In October Nikita Khrushchev, who once threatened to "bury" the United States, was out as the leader of the Soviet Union. The next month the Verrazano Narrows Bridge would open, connecting Staten Island with Brooklyn. Vatican II opened in Rome the same month. In December the Free Speech movement began at the University of California at Berkeley; Lenny Bruce would be sentenced to four months in prison for obscenity; Goldfinger would open, with Sean Connery as "Bond...James Bond".

And on December 27, 1964 the Cleveland Browns would beat the Baltimore Colts in the NFL Championship Game. This would be the last world championship that a sports team from Cleveland would win; the championship drought has now reached 46 years.
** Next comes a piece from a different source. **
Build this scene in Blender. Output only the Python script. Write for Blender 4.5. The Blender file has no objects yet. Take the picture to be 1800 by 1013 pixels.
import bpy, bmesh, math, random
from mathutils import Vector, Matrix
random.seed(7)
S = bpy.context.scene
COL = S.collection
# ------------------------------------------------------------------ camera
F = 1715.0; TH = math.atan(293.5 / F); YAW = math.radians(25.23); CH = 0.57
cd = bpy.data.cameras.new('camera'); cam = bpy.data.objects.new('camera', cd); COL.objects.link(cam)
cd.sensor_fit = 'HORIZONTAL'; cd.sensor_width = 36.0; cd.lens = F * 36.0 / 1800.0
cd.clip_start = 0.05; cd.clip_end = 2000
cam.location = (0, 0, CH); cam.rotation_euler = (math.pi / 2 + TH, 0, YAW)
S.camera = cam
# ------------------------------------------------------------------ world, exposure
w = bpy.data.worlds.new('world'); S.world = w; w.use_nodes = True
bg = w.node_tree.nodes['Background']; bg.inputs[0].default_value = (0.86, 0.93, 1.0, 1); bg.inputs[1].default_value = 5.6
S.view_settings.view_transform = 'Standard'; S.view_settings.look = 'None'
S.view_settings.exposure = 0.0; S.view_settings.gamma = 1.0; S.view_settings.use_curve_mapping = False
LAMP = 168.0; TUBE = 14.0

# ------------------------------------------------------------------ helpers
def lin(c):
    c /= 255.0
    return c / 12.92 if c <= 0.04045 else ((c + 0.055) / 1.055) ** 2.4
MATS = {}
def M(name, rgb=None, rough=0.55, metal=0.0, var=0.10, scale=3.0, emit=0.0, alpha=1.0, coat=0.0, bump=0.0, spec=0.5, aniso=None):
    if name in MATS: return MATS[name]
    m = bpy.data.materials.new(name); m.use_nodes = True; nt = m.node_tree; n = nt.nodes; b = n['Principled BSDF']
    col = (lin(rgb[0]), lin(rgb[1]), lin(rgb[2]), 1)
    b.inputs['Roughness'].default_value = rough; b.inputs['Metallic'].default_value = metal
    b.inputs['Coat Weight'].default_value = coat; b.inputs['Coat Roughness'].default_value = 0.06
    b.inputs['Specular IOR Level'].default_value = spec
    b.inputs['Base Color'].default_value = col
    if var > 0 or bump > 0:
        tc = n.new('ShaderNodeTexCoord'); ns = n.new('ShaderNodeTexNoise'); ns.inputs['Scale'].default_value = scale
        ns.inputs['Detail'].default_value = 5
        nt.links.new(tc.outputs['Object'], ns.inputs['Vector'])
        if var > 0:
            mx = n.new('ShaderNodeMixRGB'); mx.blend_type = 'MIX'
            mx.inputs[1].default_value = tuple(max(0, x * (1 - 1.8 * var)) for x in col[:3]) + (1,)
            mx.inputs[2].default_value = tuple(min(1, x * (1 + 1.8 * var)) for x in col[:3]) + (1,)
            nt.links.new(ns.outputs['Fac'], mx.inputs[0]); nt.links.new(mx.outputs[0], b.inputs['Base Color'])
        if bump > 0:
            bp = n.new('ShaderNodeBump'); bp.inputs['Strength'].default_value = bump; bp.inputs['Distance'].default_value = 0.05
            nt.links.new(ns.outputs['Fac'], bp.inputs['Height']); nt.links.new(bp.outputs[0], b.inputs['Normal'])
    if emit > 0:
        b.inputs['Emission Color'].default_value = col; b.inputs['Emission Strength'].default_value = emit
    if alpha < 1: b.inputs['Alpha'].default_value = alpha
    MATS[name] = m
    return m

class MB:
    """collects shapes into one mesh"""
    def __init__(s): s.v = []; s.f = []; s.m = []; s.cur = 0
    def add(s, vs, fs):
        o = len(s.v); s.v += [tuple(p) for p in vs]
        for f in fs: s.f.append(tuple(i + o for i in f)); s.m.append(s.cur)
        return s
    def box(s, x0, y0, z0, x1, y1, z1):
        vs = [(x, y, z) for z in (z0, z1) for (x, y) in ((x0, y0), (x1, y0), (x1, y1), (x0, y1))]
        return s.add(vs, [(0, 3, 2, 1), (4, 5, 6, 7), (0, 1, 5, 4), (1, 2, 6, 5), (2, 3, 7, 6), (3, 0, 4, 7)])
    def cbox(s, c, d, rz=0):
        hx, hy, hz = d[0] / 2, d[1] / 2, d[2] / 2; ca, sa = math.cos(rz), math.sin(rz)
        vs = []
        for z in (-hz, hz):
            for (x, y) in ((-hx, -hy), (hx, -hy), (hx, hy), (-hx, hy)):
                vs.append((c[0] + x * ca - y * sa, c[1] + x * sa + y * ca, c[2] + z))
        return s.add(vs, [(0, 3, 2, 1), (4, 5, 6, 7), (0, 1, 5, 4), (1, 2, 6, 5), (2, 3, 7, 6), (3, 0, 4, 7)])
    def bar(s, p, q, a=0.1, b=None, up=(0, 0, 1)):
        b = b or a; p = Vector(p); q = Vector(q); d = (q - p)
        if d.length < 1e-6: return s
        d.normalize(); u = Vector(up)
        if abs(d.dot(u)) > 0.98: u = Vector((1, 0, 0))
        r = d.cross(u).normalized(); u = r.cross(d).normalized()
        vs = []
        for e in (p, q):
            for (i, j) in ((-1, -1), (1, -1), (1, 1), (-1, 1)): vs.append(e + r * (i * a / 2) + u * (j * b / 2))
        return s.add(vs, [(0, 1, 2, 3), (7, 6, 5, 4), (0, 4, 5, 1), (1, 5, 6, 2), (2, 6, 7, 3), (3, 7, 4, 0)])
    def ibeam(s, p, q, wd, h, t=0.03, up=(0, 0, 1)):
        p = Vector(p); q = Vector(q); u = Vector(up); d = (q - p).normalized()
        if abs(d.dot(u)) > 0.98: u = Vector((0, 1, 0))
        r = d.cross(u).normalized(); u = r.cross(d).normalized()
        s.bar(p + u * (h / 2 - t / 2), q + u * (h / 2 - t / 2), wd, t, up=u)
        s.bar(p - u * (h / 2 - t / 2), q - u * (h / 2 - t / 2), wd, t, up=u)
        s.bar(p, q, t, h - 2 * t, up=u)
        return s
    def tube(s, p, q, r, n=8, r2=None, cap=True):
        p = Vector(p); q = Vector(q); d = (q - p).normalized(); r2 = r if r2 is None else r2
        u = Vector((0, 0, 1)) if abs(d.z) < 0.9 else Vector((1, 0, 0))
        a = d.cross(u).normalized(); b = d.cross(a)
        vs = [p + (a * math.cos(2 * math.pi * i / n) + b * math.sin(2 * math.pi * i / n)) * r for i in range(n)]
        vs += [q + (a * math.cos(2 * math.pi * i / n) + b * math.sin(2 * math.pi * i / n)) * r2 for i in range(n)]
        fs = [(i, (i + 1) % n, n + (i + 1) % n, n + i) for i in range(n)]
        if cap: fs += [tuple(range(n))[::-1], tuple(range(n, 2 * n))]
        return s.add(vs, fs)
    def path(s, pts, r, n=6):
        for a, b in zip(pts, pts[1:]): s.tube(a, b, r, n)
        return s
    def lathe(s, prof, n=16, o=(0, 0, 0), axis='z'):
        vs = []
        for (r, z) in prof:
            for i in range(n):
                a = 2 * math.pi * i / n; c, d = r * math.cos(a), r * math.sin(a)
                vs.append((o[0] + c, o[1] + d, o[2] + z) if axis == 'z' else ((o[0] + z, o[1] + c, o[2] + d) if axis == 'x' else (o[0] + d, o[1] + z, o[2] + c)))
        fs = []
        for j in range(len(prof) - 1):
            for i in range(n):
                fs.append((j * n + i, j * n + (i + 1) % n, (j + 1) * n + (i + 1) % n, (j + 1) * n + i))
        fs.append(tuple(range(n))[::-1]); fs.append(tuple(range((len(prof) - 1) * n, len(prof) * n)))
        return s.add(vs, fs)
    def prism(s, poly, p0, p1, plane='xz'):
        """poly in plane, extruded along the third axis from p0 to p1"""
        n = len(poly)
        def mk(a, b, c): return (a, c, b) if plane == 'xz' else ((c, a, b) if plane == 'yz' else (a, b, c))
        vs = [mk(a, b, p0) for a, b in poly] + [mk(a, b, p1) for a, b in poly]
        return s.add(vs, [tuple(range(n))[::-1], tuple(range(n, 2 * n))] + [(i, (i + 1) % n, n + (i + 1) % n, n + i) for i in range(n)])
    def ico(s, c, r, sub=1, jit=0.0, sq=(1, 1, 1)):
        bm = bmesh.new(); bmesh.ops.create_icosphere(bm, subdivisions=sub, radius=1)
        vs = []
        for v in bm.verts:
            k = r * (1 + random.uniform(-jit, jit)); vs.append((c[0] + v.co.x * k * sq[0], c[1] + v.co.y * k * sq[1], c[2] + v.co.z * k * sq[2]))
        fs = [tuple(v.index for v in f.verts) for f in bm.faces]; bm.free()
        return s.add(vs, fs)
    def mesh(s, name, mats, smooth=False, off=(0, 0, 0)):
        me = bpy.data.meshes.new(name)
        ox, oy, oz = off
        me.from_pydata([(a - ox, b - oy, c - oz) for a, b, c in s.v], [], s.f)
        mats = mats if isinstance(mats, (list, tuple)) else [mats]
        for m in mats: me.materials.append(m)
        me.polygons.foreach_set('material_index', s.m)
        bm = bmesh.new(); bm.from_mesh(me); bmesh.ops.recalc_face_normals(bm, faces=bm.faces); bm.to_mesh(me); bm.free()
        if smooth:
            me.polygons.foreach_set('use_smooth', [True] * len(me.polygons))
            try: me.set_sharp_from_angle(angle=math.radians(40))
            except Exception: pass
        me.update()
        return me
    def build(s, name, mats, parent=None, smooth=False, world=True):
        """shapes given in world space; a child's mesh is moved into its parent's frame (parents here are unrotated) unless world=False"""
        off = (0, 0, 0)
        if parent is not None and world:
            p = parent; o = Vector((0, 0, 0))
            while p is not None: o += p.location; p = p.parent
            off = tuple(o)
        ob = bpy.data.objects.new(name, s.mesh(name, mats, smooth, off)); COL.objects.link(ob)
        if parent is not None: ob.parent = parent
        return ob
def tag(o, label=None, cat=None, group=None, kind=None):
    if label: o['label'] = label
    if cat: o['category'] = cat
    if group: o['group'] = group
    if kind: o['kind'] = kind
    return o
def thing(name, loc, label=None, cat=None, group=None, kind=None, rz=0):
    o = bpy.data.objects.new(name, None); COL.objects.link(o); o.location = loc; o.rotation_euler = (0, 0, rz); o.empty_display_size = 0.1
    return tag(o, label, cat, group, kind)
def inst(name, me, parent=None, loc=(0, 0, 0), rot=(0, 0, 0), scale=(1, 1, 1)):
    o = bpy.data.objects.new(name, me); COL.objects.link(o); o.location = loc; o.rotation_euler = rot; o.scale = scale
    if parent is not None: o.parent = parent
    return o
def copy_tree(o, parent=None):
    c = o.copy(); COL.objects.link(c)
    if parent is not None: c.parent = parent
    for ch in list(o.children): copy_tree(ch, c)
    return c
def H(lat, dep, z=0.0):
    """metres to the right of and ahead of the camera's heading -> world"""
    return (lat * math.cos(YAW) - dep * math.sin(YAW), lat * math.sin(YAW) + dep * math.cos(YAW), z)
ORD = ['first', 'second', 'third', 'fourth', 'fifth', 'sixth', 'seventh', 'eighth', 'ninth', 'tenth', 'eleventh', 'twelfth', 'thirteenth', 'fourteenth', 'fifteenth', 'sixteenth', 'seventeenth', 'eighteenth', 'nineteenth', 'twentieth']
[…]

Where the characters of Madmen will go this season remains to be seen. The firm of SCDP enters a world much different than the one we last saw them in during the first three seasons. Politically and culturally, America entered an era that could be called the best and worst of times. Many people born after 1970 look at the Sixties as a time of creativity and fun; there was plenty of that, to be sure. But it was also a time of fear and violence, where leaders were gunned down, inner cities erupted after years of frustration, college campuses were hotbeds of protest and sometime confrontation, and death became a fixture on the evening news via the images from Southeast Asia. The Vietnam War affected all; everyone either served or had a family member or friend who served. Many knew someone who died in combat.

Hopefully this exercise in recall and rediscovery will help those who want to know what the times were like....indeed, 1964 might have been the most transformative year of the last half of the 20th Century.